Originally Posted by Blitzen
But that is where Creative have dropped the ball surely.
I have had graphics cards where i have bought the cheaper version then unlocked extra pipes to make the faster version. Flash the firmware afterwards and away you go.
The nVidia 6800 cards were a very good example of this. On most GT's you could unlock the pipes then flash the card to Ultra settings.
Surely this is the same thing and nVidia didnt cry about it.
Starting with the last, if your neighbour got burgled and didn't report it, does that mean you shouldn't be able to?
Even if nVidia didn't object, that's their call. Creative have the right to make their own call.
Taking it a step further (and back up the thread), a lot would depend on
how features were unlocked. If you buy a card, and write a driver that enables features, I'd sy that's entirely your right. If, on the other hand, you buy a "budget" card and then modify and adapt someone else's drivers to enable those features, don't be too surprised if they object. In the same way, if I write an article an sell it to a magazine (in the UK, with UK rights only), I'd be
very miffed if that magazine then sold that article (with or without modification) in Australia. They bought what they bought, which was UK rights, not the right to sell it elsewhere. And yes, that did happen.
So flashing the firmware to enable extra features seems, to me, to be just fine providing you're not infringing other people's legal rights by doing it.
As for whether Creative dropped the ball, well, it seems to me there's three issues :-
1) Do they have a legal right to take the stance they have?

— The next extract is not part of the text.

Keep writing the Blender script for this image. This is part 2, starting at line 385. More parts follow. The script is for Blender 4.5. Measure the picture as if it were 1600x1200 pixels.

In all likelihood, the answer is that they do.
2) Do they have a moral right?
I don't know, as the actual detailed seems a bit blurred. But it's very possible.
3) Have they handled it well?
There, you got me. It seems to me that it's been diabolically bollixed.
I don't know the rights and wrongs of what Creative did, and I certainly am not going to defend them. My initial post was really getting at one thing. There seems to be a huge amount of rage, worldwide, but a lot of the bile on Creative'sd forums seems to me to be because people object to Creative saying things that they don't seem to have actually said.
Sorting out bugs, or getting the same feature set under Vista that the buyer of a card had under XP seems to me to be legitimate, and if Creative can't or won't do a decent job of that, then these contentious drivers can. Users have a right to expect a decent level of support - and don't seem to be getting it.
That, in my view, is an entirely legit grievance.
But when you buy a card with a given specification and feature set, you can't be too surprised if the manufacturer objects to someone allowing you to turn on features that weren't included on that spec, and especially when they infringe that manufacturer's IP (or third-party IP) to do it.
It may well, for instance, be that Creative have to pay a licence fee to Dolby Labs for every card shipped that has DTS enabled, so they build that licence fee into the retail price. And turn it off on lower-end cards, that they then sell without that feature. But if someone comes along and starts turning it back on, using software licenced from Dolby via Creative, it could well be that that then means Creative are liable to Dolby for licence fees on those cards. This whole mess could well have put Creative in a very awkward legal position with their suppliers. It could put those relationships in jeopardy, and it could mean that in future, they have to physically engineer cards to disable stuff so that this can't be done in future, thereby driving up the cost of those cards to all users.
We don't know what the backdrop to Creative's stance is. I certainly think it's been a PR cockup, but that doesn't necessarily mean that they don't have good reason for their objections.
Of course,their position would be rather stronger if they provided decent, full-feature and bug-free Vista support for their hardware. But again, there's more than one way to look at that. If I bought a card five years ago that made no mention of Vista support, am I entitled to expect Vista support for it now? After all, writing that software and/or drivers costs time and money, and takes resources away from on-going projects and future developments, and it provides no revenue stream to provide features (such as Vista support) that weren't covered in the purchase price. Creative would certainly, in my view, be justified in charging for drivers or software to support any card for which Vista compatibility wasn't included when the customer bought it.